Fotograf Magazine

False Alarm

I am obsessed with politics and power. It’s a journalist thing. So what I want to talk about tonight is how human memory got mixed up with politics and power in the recent past, and above all, in the Cold War. What I want to talk about in this short time is the story of what was known as brainwashing. It’s a very recent idea; it was actually invented in 1951. At the heart of it is the belief that science somehow had found a way to wipe human memories and replace them with new, implanted memories, which means that human beings could become essentially like automatons, robots manipulated by those implants. It’s a phenomenon as a paranoia and fear of the Cold War. As a result of rather disastrous experiments by the 1960s, the idea of brainwashing was shown to be untrue scientifically. You couldn’t do it. But that’s not the end of the story. Because what then happened to the idea of brainwashing and the idea of changing people’s memories and mind control mutated into something very strange, which – I want to argue – it’s become to possess our imaginations today.
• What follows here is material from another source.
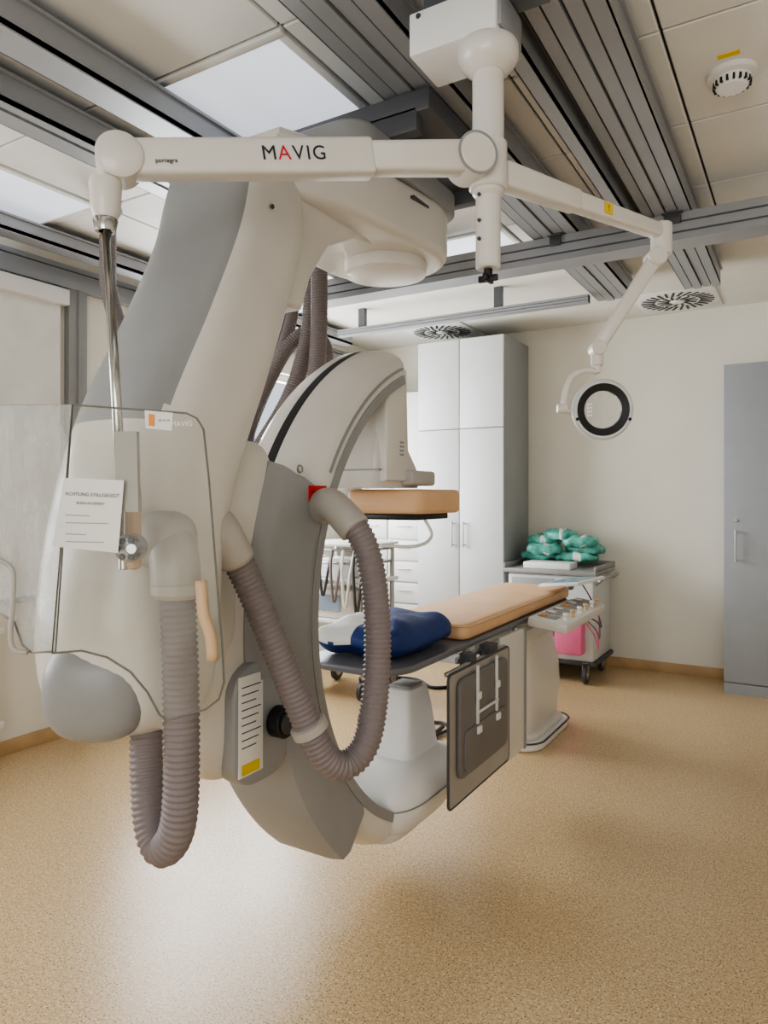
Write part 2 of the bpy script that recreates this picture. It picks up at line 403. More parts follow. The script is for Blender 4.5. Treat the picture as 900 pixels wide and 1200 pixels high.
for k in range(6):
    for a in (-3.795,-3.435): 
        box('drawer',(a,5.85,.1+.2*k),(a+.345,5.872,.285+.2*k),M_white,.005); cyl('drawer_handle',(a+.1,5.83,.22+.2*k),(a+.25,5.83,.22+.2*k),.006,M_steel)
group('drawer_cabinet',(-3.4,6.1,0))
box('carcass',(-.544,6.01,0),(.9,YB-.02,2.51),M_cabr,.002)
for a,b in ((-.542,.172),(.178,.898)): box('door',(a,5.99,.09),(b,6.012,2.505),M_cabr,.003)
box('plinth',(-.54,5.995,0),(.89,6.03,.08),M_cabr)
handle(-.46,5.99,1.0,1.25)
cyl('lock',(-.46,5.99,1.32),(-.46,5.98,1.32),.012,M_steel)
group('wardrobe_cabinet',(.18,6.2,0))
def caster(x,y,r=.05,m=M_dgrey):
    cyl('caster_wheel',(x-.016,y,r),(x+.016,y,r),r,m); cyl('caster_hub',(x-.02,y,r),(x+.02,y,r),r*.5,M_steel)
    boxes('caster_fork',[((x-.026,y-.02,r),(x-.02,y+.02,2*r+.03)),((x+.02,y-.02,r),(x+.026,y+.02,2*r+.03)),((x-.026,y-.02,2*r+.02),(x+.026,y+.02,2*r+.03))],M_steel)
for x in (-2.12,-1.52):
    for y in (5.72,6.22): caster(x,y,.07)
box('body',(-2.18,5.72,.17),(-1.46,6.3,.86),M_cab,.02)
for k in range(4): box('drawer_front',(-2.14,5.70,.20+.16*k),(-1.78,5.725,.345+.16*k),M_cabs if k%2 else M_white,.006)
box('top_tray',(-2.21,5.69,.86),(-1.43,6.33,.90),M_grey,.012)
boxes('top_rim',[((-2.21,5.69,.9),(-2.19,6.33,.94)),((-1.45,5.69,.9),(-1.43,6.33,.94)),((-2.21,6.31,.9),(-1.43,6.33,.94))],M_grey,.005)
box('document_tray',(-2.05,5.73,.9),(-1.65,5.95,.955),M_white,.01)
box('pink_bin',(-1.74,5.60,.24),(-1.52,5.715,.62),M_pink,.02); box('pink_bin_lid',(-1.745,5.595,.62),(-1.515,5.72,.64),M_cloth,.006)
box('bumper',(-2.2,5.70,.14),(-1.44,6.32,.175),M_dgrey,.01)
tube('push_handle',[(-1.44,5.74,.80),(-1.39,5.74,.84),(-1.39,6.25,.84),(-1.44,6.25,.80)],.012,M_steel,seg=10)
group('supply_cart',(-1.8,6.0,0))
pk=[(-2.02,6.12,.985,.17),(-1.70,6.1,.985,.18),(-1.95,6.0,1.05,.15),(-1.64,6.16,1.05,.16),(-2.0,6.14,1.12,.14),(-1.66,6.08,1.12,.15),(-1.84,6.1,1.17,.13)]
for k,(x,y,z,a) in enumerate(pk):
    def wp(p,k=k): 
        q=p.copy(); q.z+= .008*math.sin(p.x*60+k)+.006*math.sin(p.y*70+k*2); q.z*=1-.35*(abs(p.x)/.17)**3 if abs(p.x)<.17 else .6; return q
    sbox('pack_%d'%k,(x,y,z),(a,.12,.045),[M_green,M_cloth],.55,Matrix.Rotation(.2*((k%3)-1),3,'Z'),36,wp,lambda c,x=x:1 if abs(c.x-x-.03)<.018 else 0)
group('sterile_drape_packs',(-1.8,6.1,.95))
# ---------------------------------------------------------------- equipment cart behind table
X0,X1,Y0,Y1=-3.35,-2.75,4.35,4.85
for x in (X0+.04,X1-.04):
    for y in (Y0+.04,Y1-.04):
        caster(x,y,.075); cyl('post',(x,y,.15),(x,y,1.15),.018,M_steel)
for z in (.2,.55,.85): box('shelf',(X0,Y0,z),(X1,Y1,z+.03),M_white,.008)
box('device',(X0+.06,Y0+.05,.58),(X1-.1,Y1-.05,.8),M_cream,.02); box('device_screen',(X0+.12,Y0+.04,.64),(X1-.25,Y0+.052,.76),M_scr)
box('storage_box',(X0+.05,Y0+.05,.23),(X1-.05,Y1-.08,.45),M_cab,.02)
box('upper_device',(X0+.08,Y0+.1,.88),(X1-.2,Y1-.1,1.02),M_white,.015)
for z in (1.0,1.1): tube('rail_%d'%int(z*10),[(X0+.04,Y0+.04,z),(X1-.04,Y0+.04,z),(X1-.04,Y1-.04,z)],.010,M_steel,spline=False)
for k in range(5): tube('hanging_tube_%d'%k,[(X0+.10+.1*k,Y0+.02,1.1),(X0+.12+.1*k,Y0-.03,.95),(X0+.15+.1*k,Y0-.03,.8-.04*k),(X0+.19+.1*k,Y0-.02,.95),(X0+.20+.1*k,Y0+.02,1.1)],.011,(M_paper,M_dgrey,M_hose)[k%3],seg=8)
box('tray',(X0,Y0,1.13),(X1,Y1,1.15),M_white,.006)
group('equipment_cart',((X0+X1)/2,(Y0+Y1)/2,0))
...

It’s a powerful belief that individual’s minds can be manipulated and controlled by cults, strange new religions, odd, extreme political parties. We see things through that prism and I want to try and show how that has happened. And what I want to argue is that although there is no scientific evidence now for the idea that brainwashing can actually happen; we are actually far stronger, far more sophisticated as human beings than that. It’s got very deep into our social condition as you might call it, which has led all of us, liberals, conservatives, whatever you want to say, to be very suspicious and fearful of the new ideas, of new ways of looking at the world. It’s become a sort of block.